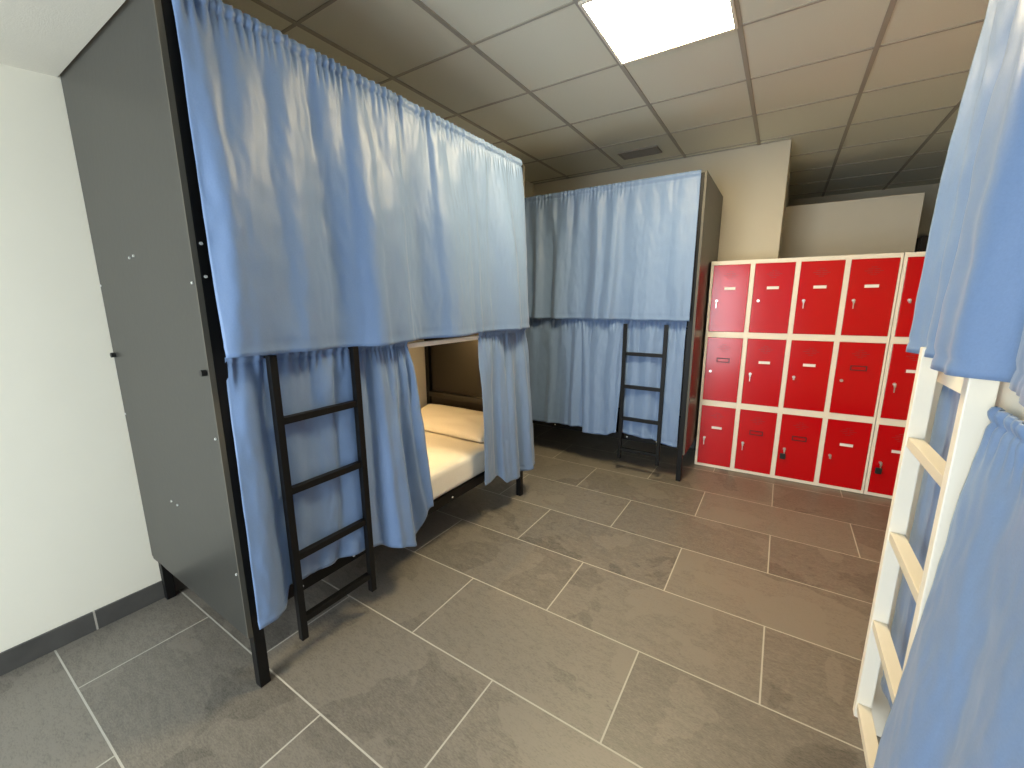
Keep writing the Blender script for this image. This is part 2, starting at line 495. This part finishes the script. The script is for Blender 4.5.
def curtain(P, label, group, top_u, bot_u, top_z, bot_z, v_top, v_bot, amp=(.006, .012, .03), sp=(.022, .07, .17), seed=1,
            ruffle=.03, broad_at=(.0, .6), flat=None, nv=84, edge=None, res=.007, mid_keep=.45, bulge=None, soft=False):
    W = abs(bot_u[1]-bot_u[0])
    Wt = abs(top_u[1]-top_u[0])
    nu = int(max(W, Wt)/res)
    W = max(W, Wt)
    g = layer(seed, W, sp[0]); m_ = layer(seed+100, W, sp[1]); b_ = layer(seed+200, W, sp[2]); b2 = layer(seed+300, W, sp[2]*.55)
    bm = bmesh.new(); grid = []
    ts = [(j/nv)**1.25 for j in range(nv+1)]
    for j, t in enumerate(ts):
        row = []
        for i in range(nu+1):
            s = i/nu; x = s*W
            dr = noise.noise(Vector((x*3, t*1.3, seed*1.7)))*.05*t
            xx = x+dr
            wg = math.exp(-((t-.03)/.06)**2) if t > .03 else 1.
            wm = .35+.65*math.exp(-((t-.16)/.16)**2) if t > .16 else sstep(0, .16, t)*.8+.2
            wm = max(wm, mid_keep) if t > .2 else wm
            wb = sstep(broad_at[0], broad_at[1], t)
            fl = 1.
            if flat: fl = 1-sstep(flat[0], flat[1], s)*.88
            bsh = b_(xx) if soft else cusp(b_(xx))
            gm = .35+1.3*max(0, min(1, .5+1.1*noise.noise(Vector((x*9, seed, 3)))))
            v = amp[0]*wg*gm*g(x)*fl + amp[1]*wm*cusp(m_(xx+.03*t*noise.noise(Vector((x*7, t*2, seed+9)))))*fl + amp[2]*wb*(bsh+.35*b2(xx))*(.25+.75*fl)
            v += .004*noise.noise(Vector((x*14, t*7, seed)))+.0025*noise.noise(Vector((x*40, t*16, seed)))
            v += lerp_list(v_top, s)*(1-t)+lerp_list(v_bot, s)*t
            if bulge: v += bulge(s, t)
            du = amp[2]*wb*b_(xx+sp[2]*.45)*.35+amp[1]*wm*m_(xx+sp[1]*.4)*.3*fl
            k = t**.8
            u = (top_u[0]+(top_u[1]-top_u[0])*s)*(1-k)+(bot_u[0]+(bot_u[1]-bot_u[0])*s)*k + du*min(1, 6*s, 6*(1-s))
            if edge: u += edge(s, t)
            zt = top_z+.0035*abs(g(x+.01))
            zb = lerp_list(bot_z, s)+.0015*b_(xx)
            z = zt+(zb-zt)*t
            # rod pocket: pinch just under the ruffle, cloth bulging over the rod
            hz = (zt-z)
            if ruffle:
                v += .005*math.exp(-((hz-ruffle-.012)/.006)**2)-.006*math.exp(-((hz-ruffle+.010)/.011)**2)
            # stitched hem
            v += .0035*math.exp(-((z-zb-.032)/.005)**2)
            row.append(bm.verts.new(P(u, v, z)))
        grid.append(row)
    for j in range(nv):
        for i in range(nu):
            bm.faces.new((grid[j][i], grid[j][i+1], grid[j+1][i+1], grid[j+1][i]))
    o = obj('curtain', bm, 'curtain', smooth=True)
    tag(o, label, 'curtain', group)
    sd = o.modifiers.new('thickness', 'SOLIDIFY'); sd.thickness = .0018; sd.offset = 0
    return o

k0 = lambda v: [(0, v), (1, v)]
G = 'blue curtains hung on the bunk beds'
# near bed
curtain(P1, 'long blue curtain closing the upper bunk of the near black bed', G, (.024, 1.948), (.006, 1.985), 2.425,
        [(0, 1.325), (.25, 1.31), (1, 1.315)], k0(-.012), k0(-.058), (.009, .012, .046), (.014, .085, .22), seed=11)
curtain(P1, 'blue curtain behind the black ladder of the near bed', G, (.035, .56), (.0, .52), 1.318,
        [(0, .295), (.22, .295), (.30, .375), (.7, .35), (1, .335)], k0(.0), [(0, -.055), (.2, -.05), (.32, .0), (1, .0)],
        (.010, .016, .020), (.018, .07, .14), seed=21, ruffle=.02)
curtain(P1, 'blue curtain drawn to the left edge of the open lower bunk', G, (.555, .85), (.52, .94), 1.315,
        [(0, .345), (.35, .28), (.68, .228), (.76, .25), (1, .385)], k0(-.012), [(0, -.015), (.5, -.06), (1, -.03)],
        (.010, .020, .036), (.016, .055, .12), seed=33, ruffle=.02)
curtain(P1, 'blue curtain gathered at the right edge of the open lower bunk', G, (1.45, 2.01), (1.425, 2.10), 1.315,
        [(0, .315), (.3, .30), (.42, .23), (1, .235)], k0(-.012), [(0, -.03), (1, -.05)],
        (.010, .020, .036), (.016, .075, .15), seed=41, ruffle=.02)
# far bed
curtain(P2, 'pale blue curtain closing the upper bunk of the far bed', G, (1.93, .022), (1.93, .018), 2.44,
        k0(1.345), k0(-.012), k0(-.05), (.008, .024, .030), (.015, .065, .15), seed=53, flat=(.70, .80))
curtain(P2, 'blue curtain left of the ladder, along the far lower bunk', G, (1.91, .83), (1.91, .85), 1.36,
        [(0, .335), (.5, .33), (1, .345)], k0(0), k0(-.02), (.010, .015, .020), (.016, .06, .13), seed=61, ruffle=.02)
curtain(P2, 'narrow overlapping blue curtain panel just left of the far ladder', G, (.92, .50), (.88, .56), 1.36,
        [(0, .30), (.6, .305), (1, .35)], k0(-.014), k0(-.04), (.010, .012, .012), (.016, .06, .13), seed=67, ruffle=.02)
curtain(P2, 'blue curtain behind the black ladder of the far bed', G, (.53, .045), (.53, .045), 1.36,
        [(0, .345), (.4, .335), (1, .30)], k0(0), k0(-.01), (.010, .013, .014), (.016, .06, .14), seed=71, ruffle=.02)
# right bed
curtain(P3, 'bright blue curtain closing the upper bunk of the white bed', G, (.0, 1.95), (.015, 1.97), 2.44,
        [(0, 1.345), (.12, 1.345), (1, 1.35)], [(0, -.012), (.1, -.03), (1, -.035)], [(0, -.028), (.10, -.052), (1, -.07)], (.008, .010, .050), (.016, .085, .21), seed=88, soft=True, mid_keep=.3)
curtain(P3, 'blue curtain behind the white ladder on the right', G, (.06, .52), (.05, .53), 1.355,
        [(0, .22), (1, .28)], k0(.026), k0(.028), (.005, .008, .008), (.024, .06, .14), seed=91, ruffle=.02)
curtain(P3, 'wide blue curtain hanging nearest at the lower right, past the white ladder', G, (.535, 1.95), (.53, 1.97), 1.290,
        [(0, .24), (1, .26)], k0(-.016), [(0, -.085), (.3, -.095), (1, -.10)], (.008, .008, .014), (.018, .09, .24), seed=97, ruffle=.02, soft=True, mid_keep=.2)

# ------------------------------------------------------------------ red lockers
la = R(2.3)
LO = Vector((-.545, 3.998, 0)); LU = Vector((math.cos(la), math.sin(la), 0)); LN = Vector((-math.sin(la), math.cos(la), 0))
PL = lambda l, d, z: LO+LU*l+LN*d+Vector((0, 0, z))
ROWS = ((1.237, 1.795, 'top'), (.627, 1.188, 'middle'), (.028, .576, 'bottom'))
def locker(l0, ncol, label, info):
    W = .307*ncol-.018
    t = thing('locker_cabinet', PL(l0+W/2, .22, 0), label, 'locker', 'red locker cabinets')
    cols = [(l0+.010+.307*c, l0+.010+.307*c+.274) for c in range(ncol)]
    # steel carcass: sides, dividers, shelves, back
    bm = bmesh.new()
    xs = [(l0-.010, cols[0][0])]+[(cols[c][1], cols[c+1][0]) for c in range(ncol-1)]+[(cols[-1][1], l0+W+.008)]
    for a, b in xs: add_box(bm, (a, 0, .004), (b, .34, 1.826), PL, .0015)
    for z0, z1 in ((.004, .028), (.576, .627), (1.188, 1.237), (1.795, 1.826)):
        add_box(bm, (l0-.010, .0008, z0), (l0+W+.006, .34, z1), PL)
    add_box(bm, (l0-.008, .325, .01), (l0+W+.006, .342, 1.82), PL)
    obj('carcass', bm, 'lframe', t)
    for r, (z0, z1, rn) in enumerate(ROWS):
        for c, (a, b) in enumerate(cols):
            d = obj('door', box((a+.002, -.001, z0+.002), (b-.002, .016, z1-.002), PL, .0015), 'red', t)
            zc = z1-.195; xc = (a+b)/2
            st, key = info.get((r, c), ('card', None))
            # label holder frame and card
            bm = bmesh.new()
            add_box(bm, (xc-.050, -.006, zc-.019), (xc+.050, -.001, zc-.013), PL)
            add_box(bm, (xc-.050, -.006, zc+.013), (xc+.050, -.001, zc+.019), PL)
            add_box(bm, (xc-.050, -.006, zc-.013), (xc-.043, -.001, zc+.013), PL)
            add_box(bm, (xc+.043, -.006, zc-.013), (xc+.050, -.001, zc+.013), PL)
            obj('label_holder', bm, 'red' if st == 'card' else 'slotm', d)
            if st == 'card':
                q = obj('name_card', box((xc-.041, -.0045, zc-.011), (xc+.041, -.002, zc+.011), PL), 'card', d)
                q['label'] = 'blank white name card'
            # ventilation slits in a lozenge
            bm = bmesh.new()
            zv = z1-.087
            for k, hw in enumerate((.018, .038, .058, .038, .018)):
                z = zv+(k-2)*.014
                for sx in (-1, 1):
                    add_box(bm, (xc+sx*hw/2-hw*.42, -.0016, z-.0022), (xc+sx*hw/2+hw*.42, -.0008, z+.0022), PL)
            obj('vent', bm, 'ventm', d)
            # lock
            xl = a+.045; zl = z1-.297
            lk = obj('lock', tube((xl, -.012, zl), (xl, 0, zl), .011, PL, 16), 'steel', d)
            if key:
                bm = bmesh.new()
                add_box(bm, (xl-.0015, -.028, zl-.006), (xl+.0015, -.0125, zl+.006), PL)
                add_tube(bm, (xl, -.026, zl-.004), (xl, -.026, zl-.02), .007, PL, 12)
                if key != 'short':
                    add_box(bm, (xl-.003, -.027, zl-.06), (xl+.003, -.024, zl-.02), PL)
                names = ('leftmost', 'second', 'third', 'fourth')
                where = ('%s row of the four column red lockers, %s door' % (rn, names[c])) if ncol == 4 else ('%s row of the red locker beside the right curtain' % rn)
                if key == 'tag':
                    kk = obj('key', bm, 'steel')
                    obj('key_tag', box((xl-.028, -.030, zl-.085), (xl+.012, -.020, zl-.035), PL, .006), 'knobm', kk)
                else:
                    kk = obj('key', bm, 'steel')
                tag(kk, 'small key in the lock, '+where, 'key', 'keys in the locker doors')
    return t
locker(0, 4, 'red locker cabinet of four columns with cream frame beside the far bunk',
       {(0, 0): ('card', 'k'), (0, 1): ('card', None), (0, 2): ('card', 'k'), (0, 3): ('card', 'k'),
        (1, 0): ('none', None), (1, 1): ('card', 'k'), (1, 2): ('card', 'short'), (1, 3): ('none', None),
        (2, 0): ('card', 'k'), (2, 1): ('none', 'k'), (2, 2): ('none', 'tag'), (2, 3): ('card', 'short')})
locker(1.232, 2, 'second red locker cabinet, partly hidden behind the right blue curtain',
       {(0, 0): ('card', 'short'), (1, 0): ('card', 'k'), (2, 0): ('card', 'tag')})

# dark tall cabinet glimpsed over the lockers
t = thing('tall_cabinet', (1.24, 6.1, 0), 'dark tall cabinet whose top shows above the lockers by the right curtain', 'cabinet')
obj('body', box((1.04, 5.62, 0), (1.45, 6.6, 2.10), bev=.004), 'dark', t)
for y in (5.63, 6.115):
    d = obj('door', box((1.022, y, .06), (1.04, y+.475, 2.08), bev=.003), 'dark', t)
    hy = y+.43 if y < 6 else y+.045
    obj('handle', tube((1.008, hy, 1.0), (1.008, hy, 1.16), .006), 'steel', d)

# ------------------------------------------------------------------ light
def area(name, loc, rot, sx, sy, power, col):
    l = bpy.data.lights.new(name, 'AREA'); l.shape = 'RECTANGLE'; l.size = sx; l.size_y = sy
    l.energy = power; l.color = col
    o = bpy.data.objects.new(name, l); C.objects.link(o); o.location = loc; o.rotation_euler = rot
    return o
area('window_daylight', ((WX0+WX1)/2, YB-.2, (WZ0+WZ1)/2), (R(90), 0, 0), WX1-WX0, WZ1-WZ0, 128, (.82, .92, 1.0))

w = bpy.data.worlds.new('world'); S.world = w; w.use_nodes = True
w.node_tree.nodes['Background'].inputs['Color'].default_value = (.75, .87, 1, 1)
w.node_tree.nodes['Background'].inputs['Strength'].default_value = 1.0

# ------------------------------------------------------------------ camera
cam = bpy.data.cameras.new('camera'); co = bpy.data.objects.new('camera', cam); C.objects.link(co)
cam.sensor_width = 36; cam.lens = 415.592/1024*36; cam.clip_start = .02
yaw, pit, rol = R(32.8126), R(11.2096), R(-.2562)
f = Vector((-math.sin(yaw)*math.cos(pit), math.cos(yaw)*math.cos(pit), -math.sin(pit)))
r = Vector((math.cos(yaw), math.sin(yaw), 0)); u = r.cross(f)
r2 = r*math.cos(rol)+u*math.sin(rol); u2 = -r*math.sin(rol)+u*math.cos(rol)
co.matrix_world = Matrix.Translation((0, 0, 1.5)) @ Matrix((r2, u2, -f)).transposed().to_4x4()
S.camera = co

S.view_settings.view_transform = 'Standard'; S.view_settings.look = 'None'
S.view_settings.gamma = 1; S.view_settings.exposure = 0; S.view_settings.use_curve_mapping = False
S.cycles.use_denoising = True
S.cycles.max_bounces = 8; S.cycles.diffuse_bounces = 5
--
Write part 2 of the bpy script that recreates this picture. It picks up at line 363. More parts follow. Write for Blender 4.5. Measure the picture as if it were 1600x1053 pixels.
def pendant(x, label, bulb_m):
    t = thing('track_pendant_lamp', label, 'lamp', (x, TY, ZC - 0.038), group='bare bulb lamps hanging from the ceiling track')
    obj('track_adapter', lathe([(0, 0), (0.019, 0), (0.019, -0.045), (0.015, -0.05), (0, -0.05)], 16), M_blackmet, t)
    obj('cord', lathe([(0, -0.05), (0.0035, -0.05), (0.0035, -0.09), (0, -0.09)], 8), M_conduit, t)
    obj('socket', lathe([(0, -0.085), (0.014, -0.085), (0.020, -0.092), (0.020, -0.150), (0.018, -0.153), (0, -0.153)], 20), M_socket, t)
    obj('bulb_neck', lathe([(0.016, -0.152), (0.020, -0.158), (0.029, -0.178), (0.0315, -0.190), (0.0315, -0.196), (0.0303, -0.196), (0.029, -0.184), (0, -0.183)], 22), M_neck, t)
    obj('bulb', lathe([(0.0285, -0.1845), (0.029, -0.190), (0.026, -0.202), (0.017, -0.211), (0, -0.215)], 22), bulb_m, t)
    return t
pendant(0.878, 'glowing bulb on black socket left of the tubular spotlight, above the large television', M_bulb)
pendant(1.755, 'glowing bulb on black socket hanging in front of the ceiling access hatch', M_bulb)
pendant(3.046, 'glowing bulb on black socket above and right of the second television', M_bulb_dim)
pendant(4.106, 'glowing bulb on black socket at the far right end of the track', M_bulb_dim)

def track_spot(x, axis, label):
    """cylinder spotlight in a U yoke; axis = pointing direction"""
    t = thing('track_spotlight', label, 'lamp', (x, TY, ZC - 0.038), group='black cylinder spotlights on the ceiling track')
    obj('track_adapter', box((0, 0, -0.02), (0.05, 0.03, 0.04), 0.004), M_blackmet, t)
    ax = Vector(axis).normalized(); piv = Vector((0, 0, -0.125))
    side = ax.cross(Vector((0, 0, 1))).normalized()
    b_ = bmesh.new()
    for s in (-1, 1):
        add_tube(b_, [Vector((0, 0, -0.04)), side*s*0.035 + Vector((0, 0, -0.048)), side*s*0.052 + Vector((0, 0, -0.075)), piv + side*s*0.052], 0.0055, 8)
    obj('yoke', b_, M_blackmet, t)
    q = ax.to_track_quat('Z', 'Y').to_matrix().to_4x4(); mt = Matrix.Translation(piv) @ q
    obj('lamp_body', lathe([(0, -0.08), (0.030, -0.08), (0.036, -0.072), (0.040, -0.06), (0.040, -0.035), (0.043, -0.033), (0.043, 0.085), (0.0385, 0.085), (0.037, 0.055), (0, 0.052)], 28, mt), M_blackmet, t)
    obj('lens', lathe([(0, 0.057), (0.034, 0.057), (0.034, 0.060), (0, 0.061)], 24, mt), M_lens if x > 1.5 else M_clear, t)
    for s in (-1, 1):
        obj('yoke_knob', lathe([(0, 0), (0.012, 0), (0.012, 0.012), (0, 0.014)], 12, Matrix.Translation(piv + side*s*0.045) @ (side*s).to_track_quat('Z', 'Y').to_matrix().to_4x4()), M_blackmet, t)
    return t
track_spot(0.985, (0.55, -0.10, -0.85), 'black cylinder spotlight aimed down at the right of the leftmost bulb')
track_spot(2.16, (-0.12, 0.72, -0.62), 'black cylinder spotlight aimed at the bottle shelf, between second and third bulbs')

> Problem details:
From the entries above, copy each line holding "script".

> Written solution:
Keep writing the Blender script for this image. This is part 2, starting at line 495. This part finishes the script. The script is for Blender 4.5.
Write part 2 of the bpy script that recreates this picture. It picks up at line 363. More parts follow. Write for Blender 4.5. Measure the picture as if it were 1600x1053 pixels.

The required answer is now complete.